>> Start DATA
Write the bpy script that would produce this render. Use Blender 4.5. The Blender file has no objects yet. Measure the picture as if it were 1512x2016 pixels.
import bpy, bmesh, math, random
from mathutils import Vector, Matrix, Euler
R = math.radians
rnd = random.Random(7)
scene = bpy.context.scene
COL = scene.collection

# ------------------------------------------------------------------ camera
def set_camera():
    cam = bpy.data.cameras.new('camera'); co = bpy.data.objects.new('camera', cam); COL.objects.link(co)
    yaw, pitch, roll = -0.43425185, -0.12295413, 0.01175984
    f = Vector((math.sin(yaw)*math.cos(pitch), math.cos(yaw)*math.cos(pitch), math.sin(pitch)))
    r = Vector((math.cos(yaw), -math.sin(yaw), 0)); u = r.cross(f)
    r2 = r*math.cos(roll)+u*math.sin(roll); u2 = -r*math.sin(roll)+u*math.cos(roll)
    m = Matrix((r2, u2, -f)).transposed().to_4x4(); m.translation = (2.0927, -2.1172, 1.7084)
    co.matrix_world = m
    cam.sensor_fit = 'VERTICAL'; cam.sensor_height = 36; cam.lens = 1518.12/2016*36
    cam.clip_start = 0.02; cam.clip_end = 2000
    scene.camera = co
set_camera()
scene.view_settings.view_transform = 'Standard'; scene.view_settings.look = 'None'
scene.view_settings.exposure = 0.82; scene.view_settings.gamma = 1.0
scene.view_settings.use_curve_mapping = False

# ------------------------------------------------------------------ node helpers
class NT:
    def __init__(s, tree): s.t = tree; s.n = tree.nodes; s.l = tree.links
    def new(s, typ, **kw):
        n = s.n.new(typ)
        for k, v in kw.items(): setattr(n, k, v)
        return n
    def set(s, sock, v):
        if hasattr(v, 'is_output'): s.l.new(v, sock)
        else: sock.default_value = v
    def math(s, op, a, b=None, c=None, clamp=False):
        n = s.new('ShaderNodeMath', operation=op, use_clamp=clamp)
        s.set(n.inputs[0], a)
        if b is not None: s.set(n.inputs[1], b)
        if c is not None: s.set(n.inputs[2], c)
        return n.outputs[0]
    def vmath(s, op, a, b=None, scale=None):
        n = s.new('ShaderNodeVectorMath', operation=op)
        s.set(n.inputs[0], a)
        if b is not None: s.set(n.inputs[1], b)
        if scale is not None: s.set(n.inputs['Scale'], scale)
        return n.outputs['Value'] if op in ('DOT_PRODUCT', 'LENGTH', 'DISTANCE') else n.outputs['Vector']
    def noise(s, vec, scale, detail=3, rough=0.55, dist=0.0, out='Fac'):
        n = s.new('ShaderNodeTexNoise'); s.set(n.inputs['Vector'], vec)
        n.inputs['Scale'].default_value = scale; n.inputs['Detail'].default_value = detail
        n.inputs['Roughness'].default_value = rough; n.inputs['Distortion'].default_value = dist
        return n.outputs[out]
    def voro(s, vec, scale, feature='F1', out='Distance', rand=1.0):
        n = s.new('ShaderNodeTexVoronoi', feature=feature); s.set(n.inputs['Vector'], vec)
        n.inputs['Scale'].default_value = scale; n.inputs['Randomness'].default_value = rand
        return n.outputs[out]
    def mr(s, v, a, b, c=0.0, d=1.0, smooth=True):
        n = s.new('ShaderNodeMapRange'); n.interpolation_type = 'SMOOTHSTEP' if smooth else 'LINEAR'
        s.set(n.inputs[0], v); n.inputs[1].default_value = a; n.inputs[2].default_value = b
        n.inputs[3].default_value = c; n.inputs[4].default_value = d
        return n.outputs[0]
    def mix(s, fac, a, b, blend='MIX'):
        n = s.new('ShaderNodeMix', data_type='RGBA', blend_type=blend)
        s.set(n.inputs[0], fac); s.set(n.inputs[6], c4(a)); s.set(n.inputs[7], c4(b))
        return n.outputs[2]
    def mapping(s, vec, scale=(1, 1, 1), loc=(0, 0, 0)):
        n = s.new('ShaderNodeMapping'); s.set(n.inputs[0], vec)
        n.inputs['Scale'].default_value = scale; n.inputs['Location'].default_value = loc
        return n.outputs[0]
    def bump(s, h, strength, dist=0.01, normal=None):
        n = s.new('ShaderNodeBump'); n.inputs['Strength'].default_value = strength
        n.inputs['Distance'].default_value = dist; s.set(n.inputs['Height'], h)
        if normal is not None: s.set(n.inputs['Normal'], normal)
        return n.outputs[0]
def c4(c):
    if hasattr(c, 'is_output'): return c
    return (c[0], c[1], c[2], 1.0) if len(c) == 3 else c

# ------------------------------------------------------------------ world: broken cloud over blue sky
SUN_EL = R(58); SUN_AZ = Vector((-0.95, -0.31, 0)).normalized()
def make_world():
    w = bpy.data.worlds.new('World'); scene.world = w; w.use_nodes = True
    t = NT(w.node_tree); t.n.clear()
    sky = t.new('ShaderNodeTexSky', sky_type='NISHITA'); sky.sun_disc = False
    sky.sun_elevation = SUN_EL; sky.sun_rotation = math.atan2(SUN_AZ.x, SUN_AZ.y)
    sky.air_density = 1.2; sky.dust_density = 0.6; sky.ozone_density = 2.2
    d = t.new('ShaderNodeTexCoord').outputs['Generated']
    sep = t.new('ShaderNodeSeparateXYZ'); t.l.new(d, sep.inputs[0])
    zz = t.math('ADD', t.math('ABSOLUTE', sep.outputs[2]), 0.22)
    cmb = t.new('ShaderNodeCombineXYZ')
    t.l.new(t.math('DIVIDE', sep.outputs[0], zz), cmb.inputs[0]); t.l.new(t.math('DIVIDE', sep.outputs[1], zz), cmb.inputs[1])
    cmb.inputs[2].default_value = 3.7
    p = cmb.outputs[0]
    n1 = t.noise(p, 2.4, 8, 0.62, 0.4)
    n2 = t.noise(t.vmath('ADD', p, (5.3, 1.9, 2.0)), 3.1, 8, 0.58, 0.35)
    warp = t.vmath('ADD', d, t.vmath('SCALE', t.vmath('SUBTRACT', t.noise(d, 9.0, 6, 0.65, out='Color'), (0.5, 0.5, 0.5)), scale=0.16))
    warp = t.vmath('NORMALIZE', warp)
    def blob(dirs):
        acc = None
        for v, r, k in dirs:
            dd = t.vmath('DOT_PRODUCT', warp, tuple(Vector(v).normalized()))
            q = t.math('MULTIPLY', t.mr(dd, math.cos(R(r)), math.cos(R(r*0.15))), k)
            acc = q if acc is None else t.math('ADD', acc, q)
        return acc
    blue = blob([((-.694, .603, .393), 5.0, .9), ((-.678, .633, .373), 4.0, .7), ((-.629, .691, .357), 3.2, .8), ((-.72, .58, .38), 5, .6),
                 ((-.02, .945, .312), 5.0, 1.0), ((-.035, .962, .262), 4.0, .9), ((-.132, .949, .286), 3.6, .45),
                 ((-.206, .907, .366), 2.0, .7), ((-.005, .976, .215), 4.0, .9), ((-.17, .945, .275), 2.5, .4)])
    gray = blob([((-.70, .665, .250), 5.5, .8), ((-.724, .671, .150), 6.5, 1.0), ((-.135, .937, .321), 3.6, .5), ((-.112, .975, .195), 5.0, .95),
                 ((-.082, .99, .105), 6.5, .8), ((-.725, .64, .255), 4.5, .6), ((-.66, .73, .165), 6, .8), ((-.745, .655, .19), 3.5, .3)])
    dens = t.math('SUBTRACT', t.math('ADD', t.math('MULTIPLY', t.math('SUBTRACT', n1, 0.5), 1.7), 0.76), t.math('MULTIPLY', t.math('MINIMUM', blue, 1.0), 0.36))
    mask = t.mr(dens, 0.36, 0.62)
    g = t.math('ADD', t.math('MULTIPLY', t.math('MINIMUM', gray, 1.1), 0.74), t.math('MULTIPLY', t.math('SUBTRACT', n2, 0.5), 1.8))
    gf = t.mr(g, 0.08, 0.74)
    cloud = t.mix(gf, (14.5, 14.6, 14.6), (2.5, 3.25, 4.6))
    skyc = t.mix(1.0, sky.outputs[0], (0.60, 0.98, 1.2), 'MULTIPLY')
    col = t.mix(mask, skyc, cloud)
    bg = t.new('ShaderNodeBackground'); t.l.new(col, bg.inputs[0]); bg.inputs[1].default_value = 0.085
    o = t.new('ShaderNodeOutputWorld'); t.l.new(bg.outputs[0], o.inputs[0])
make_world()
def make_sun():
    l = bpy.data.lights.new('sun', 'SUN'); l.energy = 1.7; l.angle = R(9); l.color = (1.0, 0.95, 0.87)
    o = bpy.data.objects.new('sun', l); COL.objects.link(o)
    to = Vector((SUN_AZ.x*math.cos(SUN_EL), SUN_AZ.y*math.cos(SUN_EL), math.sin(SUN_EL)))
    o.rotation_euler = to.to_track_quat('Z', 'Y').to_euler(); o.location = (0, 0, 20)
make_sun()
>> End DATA
SET TASK ::
Starting at the first line of the material above, reproduce each line exactly up to and including the line with "scene.view_settings.use_curve_mapping = False".

RESULT OF THE TASK ::
Write the bpy script that would produce this render. Use Blender 4.5. The Blender file has no objects yet. Measure the picture as if it were 1512x2016 pixels.
import bpy, bmesh, math, random
from mathutils import Vector, Matrix, Euler
R = math.radians
rnd = random.Random(7)
scene = bpy.context.scene
COL = scene.collection

# ------------------------------------------------------------------ camera
def set_camera():
    cam = bpy.data.cameras.new('camera'); co = bpy.data.objects.new('camera', cam); COL.objects.link(co)
    yaw, pitch, roll = -0.43425185, -0.12295413, 0.01175984
    f = Vector((math.sin(yaw)*math.cos(pitch), math.cos(yaw)*math.cos(pitch), math.sin(pitch)))
    r = Vector((math.cos(yaw), -math.sin(yaw), 0)); u = r.cross(f)
    r2 = r*math.cos(roll)+u*math.sin(roll); u2 = -r*math.sin(roll)+u*math.cos(roll)
    m = Matrix((r2, u2, -f)).transposed().to_4x4(); m.translation = (2.0927, -2.1172, 1.7084)
    co.matrix_world = m
    cam.sensor_fit = 'VERTICAL'; cam.sensor_height = 36; cam.lens = 1518.12/2016*36
    cam.clip_start = 0.02; cam.clip_end = 2000
    scene.camera = co
set_camera()
scene.view_settings.view_transform = 'Standard'; scene.view_settings.look = 'None'
scene.view_settings.exposure = 0.82; scene.view_settings.gamma = 1.0
scene.view_settings.use_curve_mapping = False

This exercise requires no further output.